Company News
How I Decide If a Property Is Worth Taking On
2026-05-12 · Cozy Quarters
When an owner reaches out to me about managing their property, the first thing I do is not send a management agreement. I run the numbers.
That might sound obvious, but it's not how most property managers operate. Most will take anything that comes in the door because their business model depends on volume. Mine doesn't. My business depends on properties that perform — because if your asset isn't producing, we both lose.
So before I ever talk about onboarding, I'm already asking a harder set of questions.
What Does the Market Actually Support Here?
Location is not just a zip code. I'm looking at your micro-market — your specific street, your proximity to demand drivers, your competition set. Two properties three blocks apart can have dramatically different revenue ceilings based on walkability, parking, noise exposure, or view.
I pull occupancy and ADR data from the tools I use to underwrite the market, and I stress-test it. Not the best-case scenario. The base case and the downside case. What does this asset earn in a slow October? In a competitive summer with four new listings two doors down?

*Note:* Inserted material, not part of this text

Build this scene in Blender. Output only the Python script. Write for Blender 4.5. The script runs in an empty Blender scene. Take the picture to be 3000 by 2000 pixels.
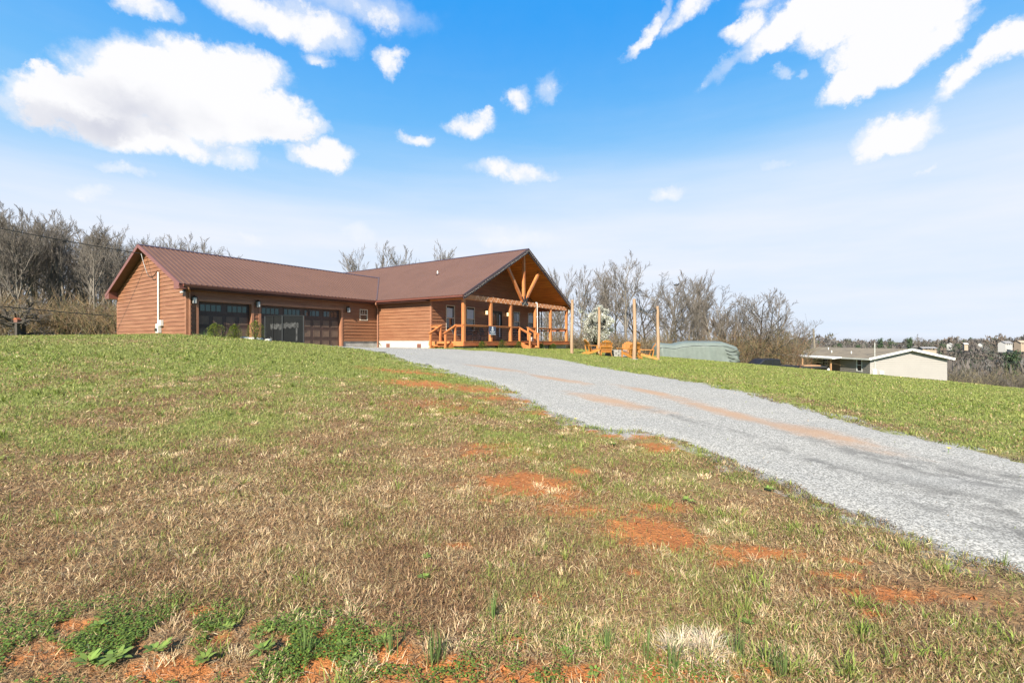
import bpy, bmesh, math, random
import numpy as np
from mathutils import Vector, Matrix
R = math.radians
random.seed(7); rng = np.random.default_rng(11)
sc = bpy.context.scene
COL = sc.collection
GZ = 1.5                      # eye height above the ground under the camera

# ------------------------------------------------------------ camera, sun, sky
cam_d = bpy.data.cameras.new('camera'); cam = bpy.data.objects.new('camera', cam_d); COL.objects.link(cam)
cam.location = (0, 0, GZ); cam.rotation_euler = (R(90), 0, 0)
cam_d.sensor_width = 36; cam_d.lens = 36 * 1356.97 / 3000; cam_d.shift_y = -3.2 / 3000
cam_d.clip_start = 0.05; cam_d.clip_end = 20000
sc.camera = cam
EL = R(35); SAZ = math.atan2(-.284, -.9587)
S = Vector((math.sin(SAZ) * math.cos(EL), math.cos(SAZ) * math.cos(EL), math.sin(EL)))
sd = bpy.data.lights.new('sun', 'SUN'); sd.energy = 5.0; sd.angle = R(.5); sd.color = (1, .93, .80)
sun = bpy.data.objects.new('sun', sd); COL.objects.link(sun)
sun.rotation_euler = S.to_track_quat('Z', 'Y').to_euler(); sun.location = (0, 0, 40)
sc.view_settings.view_transform = 'Standard'; sc.view_settings.look = 'None'
sc.view_settings.gamma = 1; sc.view_settings.exposure = 1.25
SKY_K = 0.075

class N:
    """tiny node helper"""
    def __init__(s, tree): s.t = tree; s.n = tree.nodes; s.l = tree.links
    def new(s, ty, **kw):
        n = s.n.new(ty)
        for k, v in kw.items():
            if k.startswith('i_'): n.inputs[k[2:]].default_value = v
            else: setattr(n, k, v)
        return n
    def put(s, inp, v):
        if hasattr(v, 'is_output'): s.l.new(v, inp)
        else: inp.default_value = v
    def m(s, op, a, b=0., c=None, clamp=False):
        n = s.n.new('ShaderNodeMath'); n.operation = op; n.use_clamp = clamp
        s.put(n.inputs[0], a); s.put(n.inputs[1], b)
        if c is not None: s.put(n.inputs[2], c)
        return n.outputs[0]
    def vm(s, op, a, b):
        n = s.n.new('ShaderNodeVectorMath'); n.operation = op
        s.put(n.inputs[0], a); s.put(n.inputs[1], b); return n.outputs[0]
    def mix(s, f, a, b, ty='MIX'):
        n = s.n.new('ShaderNodeMix'); n.data_type = 'RGBA'; n.blend_type = ty; n.clamp_factor = True
        s.put(n.inputs[0], f)
        for i, v in ((6, a), (7, b)):
            if not hasattr(v, 'is_output') and len(v) == 3: v = (*v, 1)
            s.put(n.inputs[i], v)
        return n.outputs[2]
    def ss(s, v, a, b, lo=0., hi=1.):
        n = s.n.new('ShaderNodeMapRange'); n.interpolation_type = 'SMOOTHSTEP'
        s.put(n.inputs[0], v); n.inputs[1].default_value = a; n.inputs[2].default_value = b
        n.inputs[3].default_value = lo; n.inputs[4].default_value = hi; return n.outputs[0]
    def noise(s, vec, scale, detail=2., rough=.5, dist=0., dim='3D'):
        n = s.n.new('ShaderNodeTexNoise'); n.noise_dimensions = dim
        if vec is not None: s.l.new(vec, n.inputs['Vector'])
        n.inputs['Scale'].default_value = scale; n.inputs['Detail'].default_value = detail
        n.inputs['Roughness'].default_value = rough; n.inputs['Distortion'].default_value = dist
        return n.outputs[0]
    def mapping(s, vec, sc_=(1, 1, 1), loc=(0, 0, 0), rot=(0, 0, 0)):
        n = s.n.new('ShaderNodeMapping'); s.l.new(vec, n.inputs[0])
        n.inputs[1].default_value = loc; n.inputs[2].default_value = rot; n.inputs[3].default_value = sc_
        return n.outputs[0]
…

If the numbers don't support the owner's financial goals at a realistic occupancy rate, I say so. That's not a failure of the conversation — it's the most valuable thing I can give you before you commit.

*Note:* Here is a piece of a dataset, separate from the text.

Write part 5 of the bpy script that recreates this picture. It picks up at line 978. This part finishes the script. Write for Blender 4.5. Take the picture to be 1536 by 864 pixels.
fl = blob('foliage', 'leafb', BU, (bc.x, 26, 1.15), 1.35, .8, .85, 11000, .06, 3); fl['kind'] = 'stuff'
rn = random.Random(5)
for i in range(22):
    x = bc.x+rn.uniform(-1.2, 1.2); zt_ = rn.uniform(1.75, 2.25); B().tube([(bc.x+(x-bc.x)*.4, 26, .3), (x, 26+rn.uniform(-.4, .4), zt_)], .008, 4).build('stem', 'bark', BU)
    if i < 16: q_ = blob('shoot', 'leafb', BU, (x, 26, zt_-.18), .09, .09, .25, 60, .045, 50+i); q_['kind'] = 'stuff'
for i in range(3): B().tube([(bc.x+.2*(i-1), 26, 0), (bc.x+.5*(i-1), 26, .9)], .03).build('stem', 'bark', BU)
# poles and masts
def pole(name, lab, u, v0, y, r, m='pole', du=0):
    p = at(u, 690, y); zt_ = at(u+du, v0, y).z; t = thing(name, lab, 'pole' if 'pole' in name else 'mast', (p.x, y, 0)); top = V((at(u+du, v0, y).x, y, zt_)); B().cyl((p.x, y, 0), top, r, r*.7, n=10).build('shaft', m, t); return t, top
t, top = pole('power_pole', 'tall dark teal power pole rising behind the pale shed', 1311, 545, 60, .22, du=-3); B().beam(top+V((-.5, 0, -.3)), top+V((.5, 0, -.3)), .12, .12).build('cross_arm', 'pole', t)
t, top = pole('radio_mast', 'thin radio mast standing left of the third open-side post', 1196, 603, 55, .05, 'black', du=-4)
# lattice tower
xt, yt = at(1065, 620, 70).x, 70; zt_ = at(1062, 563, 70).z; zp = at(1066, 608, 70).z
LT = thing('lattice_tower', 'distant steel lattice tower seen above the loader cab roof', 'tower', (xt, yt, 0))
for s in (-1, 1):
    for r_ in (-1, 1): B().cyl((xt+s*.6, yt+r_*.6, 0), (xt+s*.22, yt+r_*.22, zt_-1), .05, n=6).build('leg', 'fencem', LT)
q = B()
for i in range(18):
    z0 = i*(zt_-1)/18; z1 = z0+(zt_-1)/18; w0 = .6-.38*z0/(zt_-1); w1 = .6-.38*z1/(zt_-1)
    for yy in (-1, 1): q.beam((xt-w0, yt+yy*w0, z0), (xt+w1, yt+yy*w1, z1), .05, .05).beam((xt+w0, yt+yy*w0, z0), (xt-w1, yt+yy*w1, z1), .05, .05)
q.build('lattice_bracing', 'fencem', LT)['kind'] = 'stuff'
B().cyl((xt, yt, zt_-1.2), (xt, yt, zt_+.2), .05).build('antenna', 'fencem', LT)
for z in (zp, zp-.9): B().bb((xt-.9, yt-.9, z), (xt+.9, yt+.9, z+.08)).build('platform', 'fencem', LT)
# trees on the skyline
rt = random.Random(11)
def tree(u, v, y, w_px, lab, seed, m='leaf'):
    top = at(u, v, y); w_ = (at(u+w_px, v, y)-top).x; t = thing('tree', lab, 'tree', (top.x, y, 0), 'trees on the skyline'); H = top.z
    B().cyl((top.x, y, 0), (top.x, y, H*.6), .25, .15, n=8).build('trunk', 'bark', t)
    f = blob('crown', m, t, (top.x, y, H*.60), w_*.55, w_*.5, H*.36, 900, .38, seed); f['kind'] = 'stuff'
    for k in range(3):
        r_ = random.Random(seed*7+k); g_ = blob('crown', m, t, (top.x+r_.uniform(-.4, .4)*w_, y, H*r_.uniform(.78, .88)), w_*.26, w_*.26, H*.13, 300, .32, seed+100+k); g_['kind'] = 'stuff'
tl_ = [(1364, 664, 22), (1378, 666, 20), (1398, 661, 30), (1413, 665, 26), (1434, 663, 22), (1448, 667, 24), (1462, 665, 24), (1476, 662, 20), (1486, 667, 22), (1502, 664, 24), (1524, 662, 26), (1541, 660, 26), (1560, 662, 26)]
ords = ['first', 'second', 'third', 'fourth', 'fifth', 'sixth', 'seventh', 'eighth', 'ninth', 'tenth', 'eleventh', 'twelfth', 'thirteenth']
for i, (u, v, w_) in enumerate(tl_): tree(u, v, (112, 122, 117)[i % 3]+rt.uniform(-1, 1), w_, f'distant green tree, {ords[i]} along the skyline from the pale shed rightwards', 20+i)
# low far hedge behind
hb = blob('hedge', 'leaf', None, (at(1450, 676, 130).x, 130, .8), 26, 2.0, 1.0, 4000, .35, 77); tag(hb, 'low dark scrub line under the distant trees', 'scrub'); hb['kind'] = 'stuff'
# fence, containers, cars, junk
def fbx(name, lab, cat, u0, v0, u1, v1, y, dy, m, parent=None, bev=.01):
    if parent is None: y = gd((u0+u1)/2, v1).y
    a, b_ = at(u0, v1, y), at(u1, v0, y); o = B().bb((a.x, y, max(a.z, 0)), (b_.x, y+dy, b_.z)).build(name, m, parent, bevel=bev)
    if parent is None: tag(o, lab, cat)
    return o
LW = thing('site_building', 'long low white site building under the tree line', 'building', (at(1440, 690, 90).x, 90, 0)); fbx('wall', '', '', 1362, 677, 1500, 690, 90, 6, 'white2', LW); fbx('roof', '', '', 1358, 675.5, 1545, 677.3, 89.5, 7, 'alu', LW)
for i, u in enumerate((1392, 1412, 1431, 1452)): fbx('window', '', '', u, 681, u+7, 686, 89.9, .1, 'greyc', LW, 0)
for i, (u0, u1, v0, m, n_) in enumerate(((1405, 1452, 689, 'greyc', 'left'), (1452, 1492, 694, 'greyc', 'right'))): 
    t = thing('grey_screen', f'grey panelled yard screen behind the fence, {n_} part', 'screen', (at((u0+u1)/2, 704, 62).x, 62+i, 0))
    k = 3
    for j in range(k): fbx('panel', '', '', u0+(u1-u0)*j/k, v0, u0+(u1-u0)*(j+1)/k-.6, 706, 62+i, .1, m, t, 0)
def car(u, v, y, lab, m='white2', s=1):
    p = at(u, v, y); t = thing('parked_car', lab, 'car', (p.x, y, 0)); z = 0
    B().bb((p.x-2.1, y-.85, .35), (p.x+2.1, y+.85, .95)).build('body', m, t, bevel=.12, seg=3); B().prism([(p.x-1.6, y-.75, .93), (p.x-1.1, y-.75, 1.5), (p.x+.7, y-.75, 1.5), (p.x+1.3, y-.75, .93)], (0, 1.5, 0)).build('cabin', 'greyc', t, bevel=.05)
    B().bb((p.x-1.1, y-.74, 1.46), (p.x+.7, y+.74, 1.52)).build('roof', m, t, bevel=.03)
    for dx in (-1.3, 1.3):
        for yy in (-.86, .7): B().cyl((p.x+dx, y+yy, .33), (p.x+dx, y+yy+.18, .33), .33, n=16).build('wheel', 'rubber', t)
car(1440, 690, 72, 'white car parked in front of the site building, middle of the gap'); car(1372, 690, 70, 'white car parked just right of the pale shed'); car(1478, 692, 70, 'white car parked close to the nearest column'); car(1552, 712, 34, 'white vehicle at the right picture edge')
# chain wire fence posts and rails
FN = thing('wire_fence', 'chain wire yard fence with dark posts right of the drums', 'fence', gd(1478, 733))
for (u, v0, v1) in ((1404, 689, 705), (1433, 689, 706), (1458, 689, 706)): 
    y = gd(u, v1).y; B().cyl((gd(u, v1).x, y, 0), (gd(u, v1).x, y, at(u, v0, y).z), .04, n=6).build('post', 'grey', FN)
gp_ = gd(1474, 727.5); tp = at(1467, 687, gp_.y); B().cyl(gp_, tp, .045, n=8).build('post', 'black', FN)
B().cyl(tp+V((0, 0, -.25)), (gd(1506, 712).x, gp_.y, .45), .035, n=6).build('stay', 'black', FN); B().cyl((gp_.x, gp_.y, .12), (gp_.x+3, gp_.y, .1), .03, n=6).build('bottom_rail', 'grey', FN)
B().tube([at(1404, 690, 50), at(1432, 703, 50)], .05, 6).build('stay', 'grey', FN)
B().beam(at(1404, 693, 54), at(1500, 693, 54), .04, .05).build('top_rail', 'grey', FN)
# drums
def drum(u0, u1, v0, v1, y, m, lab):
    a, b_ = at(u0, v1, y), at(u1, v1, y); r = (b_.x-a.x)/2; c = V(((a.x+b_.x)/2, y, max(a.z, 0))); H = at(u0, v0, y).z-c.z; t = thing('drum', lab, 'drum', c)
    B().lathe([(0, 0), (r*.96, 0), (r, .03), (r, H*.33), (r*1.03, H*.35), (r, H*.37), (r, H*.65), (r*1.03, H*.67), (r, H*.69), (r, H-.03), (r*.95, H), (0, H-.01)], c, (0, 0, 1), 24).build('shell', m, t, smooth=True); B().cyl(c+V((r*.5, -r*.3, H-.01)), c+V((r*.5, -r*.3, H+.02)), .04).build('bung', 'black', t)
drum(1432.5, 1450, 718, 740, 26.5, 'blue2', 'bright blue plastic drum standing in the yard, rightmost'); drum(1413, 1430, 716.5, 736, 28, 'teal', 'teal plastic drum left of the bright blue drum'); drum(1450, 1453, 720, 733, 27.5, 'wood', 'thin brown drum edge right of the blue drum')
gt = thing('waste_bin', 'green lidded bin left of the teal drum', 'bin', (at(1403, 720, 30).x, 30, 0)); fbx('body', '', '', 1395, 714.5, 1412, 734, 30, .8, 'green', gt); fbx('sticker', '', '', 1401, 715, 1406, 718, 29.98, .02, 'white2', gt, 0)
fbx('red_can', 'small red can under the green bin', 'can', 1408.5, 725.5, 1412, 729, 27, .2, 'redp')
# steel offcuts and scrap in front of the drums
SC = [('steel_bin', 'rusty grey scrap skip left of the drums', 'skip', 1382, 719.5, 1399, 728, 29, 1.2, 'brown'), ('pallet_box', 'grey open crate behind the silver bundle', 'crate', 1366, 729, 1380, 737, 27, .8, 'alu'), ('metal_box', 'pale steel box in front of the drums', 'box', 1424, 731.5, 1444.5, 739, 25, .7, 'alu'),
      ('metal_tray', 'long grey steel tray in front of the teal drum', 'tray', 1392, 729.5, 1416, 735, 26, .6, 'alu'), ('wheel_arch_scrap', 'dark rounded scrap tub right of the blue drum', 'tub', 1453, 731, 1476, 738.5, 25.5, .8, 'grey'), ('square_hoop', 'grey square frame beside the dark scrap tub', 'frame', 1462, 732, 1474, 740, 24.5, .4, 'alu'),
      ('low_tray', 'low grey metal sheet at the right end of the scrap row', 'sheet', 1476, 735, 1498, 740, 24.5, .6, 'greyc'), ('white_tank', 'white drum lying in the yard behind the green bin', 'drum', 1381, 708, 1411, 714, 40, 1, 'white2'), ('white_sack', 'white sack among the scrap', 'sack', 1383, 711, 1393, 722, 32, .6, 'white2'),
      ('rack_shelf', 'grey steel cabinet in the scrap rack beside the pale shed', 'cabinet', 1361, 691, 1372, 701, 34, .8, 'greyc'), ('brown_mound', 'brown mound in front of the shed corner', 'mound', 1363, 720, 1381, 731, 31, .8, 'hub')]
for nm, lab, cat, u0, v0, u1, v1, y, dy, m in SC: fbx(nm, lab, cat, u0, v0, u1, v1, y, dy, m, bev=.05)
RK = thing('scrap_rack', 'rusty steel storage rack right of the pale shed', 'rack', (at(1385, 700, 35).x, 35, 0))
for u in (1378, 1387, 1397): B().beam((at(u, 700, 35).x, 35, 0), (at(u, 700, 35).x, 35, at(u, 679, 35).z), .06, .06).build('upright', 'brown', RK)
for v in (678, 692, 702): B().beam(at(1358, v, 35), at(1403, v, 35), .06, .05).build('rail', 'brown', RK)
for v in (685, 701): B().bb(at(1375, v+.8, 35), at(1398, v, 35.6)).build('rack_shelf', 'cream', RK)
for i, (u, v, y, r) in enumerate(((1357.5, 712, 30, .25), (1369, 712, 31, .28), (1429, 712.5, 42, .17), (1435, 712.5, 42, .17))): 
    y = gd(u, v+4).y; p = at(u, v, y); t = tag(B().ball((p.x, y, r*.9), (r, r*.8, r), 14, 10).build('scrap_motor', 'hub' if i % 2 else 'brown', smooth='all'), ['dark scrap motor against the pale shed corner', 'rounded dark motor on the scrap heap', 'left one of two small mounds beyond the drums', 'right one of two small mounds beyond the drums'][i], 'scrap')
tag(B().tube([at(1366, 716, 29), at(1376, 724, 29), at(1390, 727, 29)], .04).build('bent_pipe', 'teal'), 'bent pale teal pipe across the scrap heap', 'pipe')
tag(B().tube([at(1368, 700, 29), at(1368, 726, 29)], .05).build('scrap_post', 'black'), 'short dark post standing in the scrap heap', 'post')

What Is the Carry Cost and What's the NOI Target?
I ask owners about their cost basis. Not to pry, but because I can't give you useful performance expectations without knowing what you need this asset to do. Are you covering a mortgage? Targeting a cap rate? Building toward a 1031? The NOI target changes everything about how I'd position the property.
A lot of owners have never modeled this out clearly. They have a vague sense that short-term rental earns more than long-term, and that's true most of the time — but "more" means different things at different carry costs and in different markets. I'd rather have that honest math conversation early than have it six months in when you're disappointed and I'm scrambling to explain why.
Is This Property Ready to Compete?
I manage boutique properties. That means I'm not going to take an asset that isn't positioned to earn its keep in its tier. When I look at a property, I'm thinking about the guest experience — but I'm also thinking about what it takes to maintain that experience at scale, across dozens of turnovers a year.
What needs to be fixed or upgraded before we go live? What's the likely capex in the first year? Is the furniture durable enough for short-term rental wear, or are we looking at a replacement cycle that kills the NOI we just projected?
I walk through this with owners honestly. Sometimes the answer is a modest refresh and we're ready to go. Sometimes the property needs a real investment before it can compete at the rate I'd want to charge for it. I'd rather tell you that now than list it under-positioned and watch the reviews suffer.
Do Our Goals Align?
This one is harder to quantify, but it's the most important filter I have.
I work closely with the owners I take on. I'm reviewing performance, calling out anomalies, making recommendations about pricing strategy, capex timing, even whether it makes sense to hold or sell. That requires an owner who wants that level of engagement and trusts me to give them honest input — not just confirmation that everything's fine.
If an owner wants a fully detached relationship where they never think about the asset, I'm probably not the right fit. Not because that's wrong — it's just not what I built. I built something for owners who think of this as an investment and want it managed like one.
Why I Tell Owners No
I've passed on properties that looked good on paper because the owner's timeline, expectations, or risk tolerance didn't align with what I knew the market would deliver. I've told owners their property needs work before I'll list it. I've had the conversation where I explain that their revenue expectations are 40% above what the data supports.
Those conversations are uncomfortable. They're also the most valuable thing I do.
Because the alternative — taking every property, overpromising on revenue, and hoping things work out — is exactly the model I built Cozy Quarters to be different from.
If you're evaluating management options for your property, I'd encourage you to ask the manager you're considering: what would make you say no to this property? If they don't have a good answer, that tells you something.